Preocupación es la palabra que más se repite en el gobierno y el alto mando de Carabineros para referirse al creciente desinterés que muestran los jóvenes por integrarse a las filas de la policía uniformada.
Y no es para menos, si se ponderan las exiguas cifras que se conocen de las postulaciones de este año, que en todo caso son concordantes con la caída que se ha producido en la última década.
Hasta hace dos meses, menos de tres mil interesados se habían inscrito para participar en el proceso de ingreso a la escuela que forma a los suboficiales, cuando lo usual era alrededor de diez mil.
Algo similar ocurre en la que prepara a los futuros oficiales, donde se contabilizaban menos de cuatrocientas postulaciones, cuando lo habitual era más de dos mil.
¿Crisis vocacional? Sin duda. ¿Las causas? Múltiples y de diverso origen.
Una de ellas es que la sociedad ha evolucionado y las oportunidades de hacer carrera en otras áreas menos riesgosas se multiplican. Sí, es un argumento atendible para explicar el fenómeno, pero no es el único ni el más potente.
La sostenida degradación de las instituciones de orden y seguridad chilenas es un hecho que pocos se atreven a rebatir; y si lo hacen, es de manera muy tibia, como si en esa acción se jugaran su propia credibilidad.
Es que las evidencias del desmoronamiento son muchas y se acumulan, sin que hasta ahora ninguna autoridad competente se atreva siquiera a mirar si los fundamentos del derruido entramado están en condiciones de seguir soportando tanta grieta.
De ahí que llamen profundamente la atención las medidas propuestas por el Ejecutivo durante esta semana para revertir la situación y que apuntan a reforzar la asistencia jurídica, en caso de que los funcionarios se vean involucrados en procesos judiciales; mejorar los salarios, especialmente en los grados iniciales, y dotar de fluidez a los ascensos.
No obstante, esos incentivos materiales son insuficientes si no se introducen cambios sustanciales que apunten a la modernización de la casi centenaria institución, que ha perdido la confianza y arraigo que alguna vez tuvo en la ciudadanía. Desentenderse o intentar soslayar lo evidente, no hará más que agravar la herida ya gangrenada.
Eso también lo han experimentado otras instituciones, como la Iglesia, que aún no se sobrepone a la avalancha de denuncias por abusos cometidos en todo el mundo por los miembros del clero, principalmente contra niños, adolescentes y minorías étnicas.
La milenaria organización religiosa ocultó durante siglos la basura bajo la alfombra, hasta que se acumuló tanta que fue imposible seguir sosteniendo tanta aberración.
Aprender de los errores -u horrores- para no perpetuarlos, parece ser cada vez más difícil, sobre todo cuando los sectores conservadores se resisten al cambio.
Pero no se trata sólo de constatar la realidad, sino de cambiarla, algo que este gobierno y los anteriores, no se han atrevido a hacer.
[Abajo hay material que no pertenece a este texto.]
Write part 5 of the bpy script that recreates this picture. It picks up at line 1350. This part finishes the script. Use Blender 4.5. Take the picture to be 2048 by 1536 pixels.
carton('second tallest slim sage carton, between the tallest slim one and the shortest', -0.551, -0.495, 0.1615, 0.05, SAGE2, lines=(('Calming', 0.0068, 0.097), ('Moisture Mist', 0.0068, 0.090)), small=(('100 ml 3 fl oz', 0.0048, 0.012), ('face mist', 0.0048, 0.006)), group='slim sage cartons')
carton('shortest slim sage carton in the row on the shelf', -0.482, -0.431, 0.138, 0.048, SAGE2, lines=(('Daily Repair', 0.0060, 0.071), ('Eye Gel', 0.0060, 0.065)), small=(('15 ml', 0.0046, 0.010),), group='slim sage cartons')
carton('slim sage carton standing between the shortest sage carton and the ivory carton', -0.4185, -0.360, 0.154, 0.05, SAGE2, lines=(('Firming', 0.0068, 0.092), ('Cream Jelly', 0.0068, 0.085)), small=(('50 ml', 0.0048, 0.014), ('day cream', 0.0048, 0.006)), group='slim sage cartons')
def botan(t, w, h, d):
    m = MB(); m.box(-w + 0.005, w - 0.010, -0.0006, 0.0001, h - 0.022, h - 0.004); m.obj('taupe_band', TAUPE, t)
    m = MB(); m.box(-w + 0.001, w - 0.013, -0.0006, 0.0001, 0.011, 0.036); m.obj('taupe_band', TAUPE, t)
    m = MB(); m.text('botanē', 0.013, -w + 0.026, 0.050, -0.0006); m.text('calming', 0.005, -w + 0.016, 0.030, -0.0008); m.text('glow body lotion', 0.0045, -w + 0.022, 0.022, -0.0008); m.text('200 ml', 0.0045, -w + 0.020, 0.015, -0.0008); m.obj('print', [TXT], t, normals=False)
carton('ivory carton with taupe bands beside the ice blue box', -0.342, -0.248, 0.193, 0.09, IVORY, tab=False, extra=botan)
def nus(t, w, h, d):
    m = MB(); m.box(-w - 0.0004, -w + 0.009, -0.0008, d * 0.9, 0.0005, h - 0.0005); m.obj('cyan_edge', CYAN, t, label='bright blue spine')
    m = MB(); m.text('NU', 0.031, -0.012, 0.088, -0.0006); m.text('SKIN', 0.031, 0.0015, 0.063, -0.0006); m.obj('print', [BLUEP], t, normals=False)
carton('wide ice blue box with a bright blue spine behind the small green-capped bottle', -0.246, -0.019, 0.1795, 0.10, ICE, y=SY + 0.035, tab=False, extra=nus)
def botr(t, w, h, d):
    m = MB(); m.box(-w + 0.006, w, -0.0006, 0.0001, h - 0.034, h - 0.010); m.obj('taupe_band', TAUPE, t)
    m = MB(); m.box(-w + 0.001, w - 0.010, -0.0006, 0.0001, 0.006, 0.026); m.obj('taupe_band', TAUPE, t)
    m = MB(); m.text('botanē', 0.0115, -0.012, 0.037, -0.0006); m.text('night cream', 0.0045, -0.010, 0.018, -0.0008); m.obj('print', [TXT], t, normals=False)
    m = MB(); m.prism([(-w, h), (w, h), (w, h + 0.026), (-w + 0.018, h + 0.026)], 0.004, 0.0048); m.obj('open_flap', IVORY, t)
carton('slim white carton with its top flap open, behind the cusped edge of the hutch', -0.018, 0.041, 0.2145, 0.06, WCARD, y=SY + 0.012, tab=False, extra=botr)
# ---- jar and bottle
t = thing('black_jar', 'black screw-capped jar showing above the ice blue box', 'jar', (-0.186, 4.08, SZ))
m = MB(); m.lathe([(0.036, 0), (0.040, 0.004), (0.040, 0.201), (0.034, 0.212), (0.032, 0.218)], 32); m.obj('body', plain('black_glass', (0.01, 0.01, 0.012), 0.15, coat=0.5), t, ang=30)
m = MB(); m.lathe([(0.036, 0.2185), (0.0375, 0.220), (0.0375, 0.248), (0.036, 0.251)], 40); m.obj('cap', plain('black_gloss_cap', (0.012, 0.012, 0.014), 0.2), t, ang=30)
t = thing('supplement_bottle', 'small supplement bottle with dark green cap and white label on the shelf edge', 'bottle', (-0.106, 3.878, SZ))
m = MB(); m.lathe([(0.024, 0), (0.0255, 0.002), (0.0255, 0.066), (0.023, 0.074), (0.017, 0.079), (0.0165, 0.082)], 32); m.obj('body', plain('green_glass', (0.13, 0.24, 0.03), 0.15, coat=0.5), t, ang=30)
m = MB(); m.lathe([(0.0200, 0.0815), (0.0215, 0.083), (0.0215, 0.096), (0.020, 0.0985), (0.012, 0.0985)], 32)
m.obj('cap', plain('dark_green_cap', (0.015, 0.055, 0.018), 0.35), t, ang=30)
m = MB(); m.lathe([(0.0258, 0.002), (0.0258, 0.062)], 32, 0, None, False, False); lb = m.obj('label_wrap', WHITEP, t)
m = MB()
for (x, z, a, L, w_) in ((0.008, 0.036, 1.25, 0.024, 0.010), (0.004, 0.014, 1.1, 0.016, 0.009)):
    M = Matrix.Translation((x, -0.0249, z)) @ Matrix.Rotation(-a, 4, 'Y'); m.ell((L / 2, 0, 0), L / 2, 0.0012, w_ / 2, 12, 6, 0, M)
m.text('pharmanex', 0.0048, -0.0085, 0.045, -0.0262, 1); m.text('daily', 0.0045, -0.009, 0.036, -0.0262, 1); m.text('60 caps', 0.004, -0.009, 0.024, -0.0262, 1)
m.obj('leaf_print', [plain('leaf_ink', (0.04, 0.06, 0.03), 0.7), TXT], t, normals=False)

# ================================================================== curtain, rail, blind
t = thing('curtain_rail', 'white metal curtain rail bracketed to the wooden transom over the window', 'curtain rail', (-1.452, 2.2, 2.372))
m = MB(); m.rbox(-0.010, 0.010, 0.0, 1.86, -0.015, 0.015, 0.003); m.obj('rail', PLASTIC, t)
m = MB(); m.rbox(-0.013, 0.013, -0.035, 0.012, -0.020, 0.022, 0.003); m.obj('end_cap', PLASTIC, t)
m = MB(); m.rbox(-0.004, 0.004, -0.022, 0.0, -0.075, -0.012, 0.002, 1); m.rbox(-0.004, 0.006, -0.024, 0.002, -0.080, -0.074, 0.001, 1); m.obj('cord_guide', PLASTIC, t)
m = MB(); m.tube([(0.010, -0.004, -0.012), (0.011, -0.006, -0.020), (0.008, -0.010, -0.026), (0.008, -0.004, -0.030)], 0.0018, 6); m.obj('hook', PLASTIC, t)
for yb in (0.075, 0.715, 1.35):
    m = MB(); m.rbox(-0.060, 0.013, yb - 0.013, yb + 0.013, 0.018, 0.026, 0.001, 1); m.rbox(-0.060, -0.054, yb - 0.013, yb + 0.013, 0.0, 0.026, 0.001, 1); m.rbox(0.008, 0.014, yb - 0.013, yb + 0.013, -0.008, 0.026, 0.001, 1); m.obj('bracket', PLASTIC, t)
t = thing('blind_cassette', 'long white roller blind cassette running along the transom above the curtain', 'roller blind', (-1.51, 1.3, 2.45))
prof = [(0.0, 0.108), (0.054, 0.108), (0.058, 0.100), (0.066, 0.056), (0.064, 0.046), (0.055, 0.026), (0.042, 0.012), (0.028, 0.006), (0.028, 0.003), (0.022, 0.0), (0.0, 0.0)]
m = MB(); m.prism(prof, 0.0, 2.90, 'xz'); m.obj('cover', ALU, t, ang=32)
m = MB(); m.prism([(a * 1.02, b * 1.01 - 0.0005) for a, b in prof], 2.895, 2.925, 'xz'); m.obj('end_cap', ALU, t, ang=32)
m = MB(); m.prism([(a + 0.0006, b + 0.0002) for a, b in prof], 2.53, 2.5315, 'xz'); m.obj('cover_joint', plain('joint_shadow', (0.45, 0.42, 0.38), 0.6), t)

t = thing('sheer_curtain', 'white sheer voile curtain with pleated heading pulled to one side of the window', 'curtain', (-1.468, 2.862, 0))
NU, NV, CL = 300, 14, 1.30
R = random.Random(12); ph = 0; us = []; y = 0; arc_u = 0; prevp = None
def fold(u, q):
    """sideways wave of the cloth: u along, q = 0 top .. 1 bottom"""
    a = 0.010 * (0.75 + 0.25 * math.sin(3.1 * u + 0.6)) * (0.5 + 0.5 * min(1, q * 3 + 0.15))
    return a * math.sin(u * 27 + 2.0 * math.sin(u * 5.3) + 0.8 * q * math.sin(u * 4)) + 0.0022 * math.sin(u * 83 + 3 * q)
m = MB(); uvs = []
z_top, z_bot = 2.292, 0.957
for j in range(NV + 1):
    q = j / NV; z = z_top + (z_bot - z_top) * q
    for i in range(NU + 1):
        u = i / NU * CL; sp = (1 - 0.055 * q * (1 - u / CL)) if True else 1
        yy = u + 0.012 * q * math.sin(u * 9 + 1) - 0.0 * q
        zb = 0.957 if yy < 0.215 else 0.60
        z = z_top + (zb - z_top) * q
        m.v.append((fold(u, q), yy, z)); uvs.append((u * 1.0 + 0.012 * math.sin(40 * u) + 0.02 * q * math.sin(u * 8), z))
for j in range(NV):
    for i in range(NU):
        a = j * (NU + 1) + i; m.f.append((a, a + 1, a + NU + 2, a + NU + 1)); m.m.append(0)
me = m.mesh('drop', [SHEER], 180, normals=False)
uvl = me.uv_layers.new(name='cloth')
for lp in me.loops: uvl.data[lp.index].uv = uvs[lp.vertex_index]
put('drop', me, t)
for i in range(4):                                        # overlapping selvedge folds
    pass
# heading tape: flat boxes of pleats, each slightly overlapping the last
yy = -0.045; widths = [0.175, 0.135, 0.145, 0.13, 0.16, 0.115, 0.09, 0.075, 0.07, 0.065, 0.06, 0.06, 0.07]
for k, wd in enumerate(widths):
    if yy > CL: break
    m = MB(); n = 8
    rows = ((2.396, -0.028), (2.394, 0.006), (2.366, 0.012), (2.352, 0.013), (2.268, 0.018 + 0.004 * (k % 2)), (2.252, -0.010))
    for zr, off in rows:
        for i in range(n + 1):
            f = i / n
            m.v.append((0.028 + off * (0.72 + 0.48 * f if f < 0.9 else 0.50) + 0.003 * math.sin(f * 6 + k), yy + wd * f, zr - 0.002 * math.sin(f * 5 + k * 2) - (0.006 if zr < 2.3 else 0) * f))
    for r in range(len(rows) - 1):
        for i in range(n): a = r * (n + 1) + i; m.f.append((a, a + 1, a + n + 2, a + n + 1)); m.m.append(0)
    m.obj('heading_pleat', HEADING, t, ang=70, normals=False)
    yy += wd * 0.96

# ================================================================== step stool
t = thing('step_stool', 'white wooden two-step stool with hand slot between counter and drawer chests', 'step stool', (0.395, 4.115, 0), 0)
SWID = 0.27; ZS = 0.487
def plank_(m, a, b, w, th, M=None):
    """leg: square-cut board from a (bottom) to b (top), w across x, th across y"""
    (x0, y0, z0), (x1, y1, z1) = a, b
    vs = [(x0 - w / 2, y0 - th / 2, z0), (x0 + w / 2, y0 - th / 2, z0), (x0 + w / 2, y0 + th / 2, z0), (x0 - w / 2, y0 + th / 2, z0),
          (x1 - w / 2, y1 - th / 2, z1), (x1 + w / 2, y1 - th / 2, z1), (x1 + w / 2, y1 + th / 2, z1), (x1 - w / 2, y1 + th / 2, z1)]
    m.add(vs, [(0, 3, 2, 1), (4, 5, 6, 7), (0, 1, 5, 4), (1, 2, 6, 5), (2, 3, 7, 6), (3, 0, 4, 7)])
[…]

Al menos, con la fuerza y profundidad que se requiere para mejorar.
Un primer paso es perderle el miedo a los conceptos de reforma, modernización, profesionalización, control externo, los cuales apuntan a lo mismo, refundar un servicio que es fundamental para la comunidad.
Los cuidados paliativos que se busca aplicar en Carabineros no apuntan a devolverle la salud, sino más bien a atenuar las molestias y dolores que se producen recurrentemente en el organismo.
Quedarse en la superficie, apenas raspando la cáscara, perpetuará el desapego juvenil y prolongará la agonía.
Ahora es cuando.
Dejar pasar más tiempo o simular que todo está bien, es mentir y endosarle a las futuras generaciones la responsabilidad de solucionar un problema que se arrastra por la desidia, cobardía e inacción de quienes han gobernado desde el retorno a la democracia.